- The Washington Times - Tuesday, October 25, 2016

The family of former Subway pitchman and convicted sex offender Jared Fogle accused the sandwich chain this week of ignoring complaints about his “predatory compulsions” prior to his 2015 arrest.

Subway was notified no fewer than three times about Fogle’s sexual interest in children, but neither disciplined the pitchman nor notified law enforcement, according to a lawsuit filed Monday on behalf of his former wife, Katie McLaughlin, and their two kids.

Instead, the lawsuit alleges Subway promoted Fogle as a “family man” and gave him increased access to vulnerable children.

“The safety of kids was not a priority but Subway’s bottom line was,” Ms.

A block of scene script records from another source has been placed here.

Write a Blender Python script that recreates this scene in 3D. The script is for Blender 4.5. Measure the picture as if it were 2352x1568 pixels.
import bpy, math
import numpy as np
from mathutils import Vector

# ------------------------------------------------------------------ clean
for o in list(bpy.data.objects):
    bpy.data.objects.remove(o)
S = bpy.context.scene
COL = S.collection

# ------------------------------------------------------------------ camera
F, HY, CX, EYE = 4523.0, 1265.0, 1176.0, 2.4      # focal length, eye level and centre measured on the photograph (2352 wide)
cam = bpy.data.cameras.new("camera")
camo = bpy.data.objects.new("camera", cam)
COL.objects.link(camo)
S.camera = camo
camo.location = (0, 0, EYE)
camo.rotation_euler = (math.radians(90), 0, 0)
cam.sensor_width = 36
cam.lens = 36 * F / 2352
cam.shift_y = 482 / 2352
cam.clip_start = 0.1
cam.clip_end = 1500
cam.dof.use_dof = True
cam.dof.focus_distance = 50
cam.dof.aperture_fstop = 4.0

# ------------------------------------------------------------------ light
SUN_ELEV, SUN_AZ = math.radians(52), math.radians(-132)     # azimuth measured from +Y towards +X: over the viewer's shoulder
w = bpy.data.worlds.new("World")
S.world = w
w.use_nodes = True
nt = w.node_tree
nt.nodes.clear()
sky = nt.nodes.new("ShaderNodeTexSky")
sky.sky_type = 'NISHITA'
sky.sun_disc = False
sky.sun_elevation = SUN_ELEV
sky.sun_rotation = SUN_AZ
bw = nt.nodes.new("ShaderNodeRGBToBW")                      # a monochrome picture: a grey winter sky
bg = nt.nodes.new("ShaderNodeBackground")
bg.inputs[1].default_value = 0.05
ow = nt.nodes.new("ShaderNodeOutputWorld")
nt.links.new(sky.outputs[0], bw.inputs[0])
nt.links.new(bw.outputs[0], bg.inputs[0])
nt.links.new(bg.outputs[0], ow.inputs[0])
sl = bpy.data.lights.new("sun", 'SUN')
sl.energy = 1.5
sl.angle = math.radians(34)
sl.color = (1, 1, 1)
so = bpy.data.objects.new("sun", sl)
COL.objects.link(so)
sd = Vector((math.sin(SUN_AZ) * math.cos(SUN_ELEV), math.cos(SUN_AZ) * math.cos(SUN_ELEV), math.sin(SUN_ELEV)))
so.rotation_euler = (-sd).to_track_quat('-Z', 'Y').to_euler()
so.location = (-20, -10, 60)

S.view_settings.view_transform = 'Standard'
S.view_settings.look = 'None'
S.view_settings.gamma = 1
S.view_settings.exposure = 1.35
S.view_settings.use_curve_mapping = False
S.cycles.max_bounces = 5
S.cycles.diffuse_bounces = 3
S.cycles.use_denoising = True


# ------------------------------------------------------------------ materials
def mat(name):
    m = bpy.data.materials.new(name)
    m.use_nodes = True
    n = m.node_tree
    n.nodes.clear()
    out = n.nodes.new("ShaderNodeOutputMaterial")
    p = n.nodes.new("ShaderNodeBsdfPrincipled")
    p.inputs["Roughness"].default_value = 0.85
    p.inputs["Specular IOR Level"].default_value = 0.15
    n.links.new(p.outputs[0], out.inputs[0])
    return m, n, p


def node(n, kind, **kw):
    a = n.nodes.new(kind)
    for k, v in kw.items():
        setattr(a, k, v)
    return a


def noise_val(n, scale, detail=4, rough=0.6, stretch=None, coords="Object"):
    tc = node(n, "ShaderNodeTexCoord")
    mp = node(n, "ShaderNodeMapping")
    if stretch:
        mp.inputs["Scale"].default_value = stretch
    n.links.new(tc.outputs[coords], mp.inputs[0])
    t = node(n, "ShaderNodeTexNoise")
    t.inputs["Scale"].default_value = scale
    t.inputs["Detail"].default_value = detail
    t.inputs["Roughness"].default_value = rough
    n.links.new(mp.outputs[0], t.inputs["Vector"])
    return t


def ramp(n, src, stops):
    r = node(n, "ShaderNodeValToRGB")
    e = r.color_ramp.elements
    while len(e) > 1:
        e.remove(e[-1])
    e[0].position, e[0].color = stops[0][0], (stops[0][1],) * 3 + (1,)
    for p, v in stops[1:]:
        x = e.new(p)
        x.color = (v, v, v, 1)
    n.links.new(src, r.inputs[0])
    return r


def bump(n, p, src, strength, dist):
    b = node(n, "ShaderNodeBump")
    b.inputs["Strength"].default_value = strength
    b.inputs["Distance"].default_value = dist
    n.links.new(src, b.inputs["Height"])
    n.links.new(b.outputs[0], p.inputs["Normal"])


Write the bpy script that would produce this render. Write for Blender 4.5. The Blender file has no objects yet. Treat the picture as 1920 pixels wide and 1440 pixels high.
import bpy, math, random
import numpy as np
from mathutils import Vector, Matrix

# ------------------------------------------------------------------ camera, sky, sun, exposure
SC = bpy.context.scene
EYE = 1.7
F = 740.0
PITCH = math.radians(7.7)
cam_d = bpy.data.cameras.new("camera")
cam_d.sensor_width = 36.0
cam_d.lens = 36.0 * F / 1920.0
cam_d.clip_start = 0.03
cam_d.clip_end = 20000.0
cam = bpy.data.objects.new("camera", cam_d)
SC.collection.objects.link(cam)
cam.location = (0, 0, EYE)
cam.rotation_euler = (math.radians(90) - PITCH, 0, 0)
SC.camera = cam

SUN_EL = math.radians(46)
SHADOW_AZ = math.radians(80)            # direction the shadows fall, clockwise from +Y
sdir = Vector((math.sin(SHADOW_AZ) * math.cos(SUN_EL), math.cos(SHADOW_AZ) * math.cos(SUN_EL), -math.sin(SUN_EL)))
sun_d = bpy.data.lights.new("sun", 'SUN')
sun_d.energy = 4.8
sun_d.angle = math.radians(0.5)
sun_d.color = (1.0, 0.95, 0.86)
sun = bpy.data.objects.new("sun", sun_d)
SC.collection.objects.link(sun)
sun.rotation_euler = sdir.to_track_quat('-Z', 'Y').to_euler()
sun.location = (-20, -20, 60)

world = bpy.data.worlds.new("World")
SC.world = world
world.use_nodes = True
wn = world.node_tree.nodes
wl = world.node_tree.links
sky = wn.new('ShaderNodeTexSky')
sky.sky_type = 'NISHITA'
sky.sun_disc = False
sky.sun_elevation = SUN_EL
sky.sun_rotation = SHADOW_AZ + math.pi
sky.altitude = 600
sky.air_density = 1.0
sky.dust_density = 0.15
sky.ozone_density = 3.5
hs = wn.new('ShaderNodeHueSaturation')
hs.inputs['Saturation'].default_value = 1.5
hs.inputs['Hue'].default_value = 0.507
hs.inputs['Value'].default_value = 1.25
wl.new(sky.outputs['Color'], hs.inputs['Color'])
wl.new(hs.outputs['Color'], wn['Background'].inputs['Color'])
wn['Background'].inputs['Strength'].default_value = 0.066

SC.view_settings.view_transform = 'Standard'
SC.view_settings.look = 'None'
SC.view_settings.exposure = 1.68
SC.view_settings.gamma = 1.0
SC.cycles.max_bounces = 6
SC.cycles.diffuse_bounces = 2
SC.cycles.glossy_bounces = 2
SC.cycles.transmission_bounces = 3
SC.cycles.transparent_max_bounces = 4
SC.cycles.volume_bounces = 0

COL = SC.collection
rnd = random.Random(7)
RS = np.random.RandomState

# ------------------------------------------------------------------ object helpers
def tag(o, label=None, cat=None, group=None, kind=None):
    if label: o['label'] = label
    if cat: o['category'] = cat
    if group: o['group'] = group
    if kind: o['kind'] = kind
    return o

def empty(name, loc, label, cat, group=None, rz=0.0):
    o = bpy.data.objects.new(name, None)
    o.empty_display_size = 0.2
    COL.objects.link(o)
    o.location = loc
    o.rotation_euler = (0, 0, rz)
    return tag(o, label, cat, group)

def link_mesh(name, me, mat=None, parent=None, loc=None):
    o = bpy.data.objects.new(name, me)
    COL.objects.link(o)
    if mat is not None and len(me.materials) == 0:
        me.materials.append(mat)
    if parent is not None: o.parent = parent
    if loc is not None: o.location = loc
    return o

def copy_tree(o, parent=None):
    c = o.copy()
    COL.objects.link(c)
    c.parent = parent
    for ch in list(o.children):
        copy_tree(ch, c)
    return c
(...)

McLaughlin’s attorneys wrote in their lawsuit filed Monday in Hamilton County Superior Court in Indiana. “To drive sales, Subway ignored its corporate responsibility and provided a platform for him to prey on children by sending him to elementary schools all over the country.”

Fogle, 39, was arrested at his Indianapolis home in April 2015 on child porn charges and later pleaded guilty to 15 counts including engaging in commercial sex acts with minors. He was sentenced to 15 years in federal prison last November, and his divorce from Ms. McLaughlin was finalized two days later.

According to the lawsuit, Subway knew of Fogle’s fondness for children dating back to at least 2004 when the company’s senior vice president of marketing at the time received a complaint.

Subway received at least three reports “regarding Jared’s sexual interest in and activity with children” and responded on two occasions by having a public relations employee ask Fogle about the allegations. Other than those two instances, however, the lawsuit alleges “Subway did nothing more” and either failed to have proper protocols in place or failed to follow any of them.

“Despite knowing of Jared’s sexual interest in children and the then-alleged sexual acts he committed with them, Subway continued to promote their start spokesman,” the lawsuit reads. “In particular, Subway launched multiple campaigns that required Jared to visit elementary schools around the country,” beginning the same year the first sexual allegation concerning Fogle was raised with executives.

“Finding out that your husband and the father of your children is a child predator, and knowing that his job involved him visiting schools on a regular basis is devastating,” Ms. McLaughlin said in a statement Monday.

When Fogle’s school tour was finished, according to the lawsuit, Subway re-branded him as “family man” in commercials where his wife and kids were depicted in cartoon form without their consent. Those ads ran more than 2,000 times from March 2015 until four months later when the FBI raided Fogle’s home and in connection with a child porn probe, the lawsuit claims.

The lawsuit charges Subway with negligence, negligence per se, intentional infliction of emotional distress, invasion of privacy and right of publicity, all with respect to either the company’s mishandling of Fogle or its unauthorized use of the McLaughlin family’s likeness.

“I filed this lawsuit because I have questions” McLaughlin said at press conference Tuesday. “Questions that someday my children will ask me and that I imagine the families of the 14 victims are asking. Questions to which I have no other way to get answers. Questions like what did Subway know and when did they know it? What investigations, if any, did they conduct? Did they ever notify the authorities?”

The McLaughlins seek a jury trial and unspecified damages. A spokeswoman for Subway told The Associated Press on Monday that the company did not have an immediate response.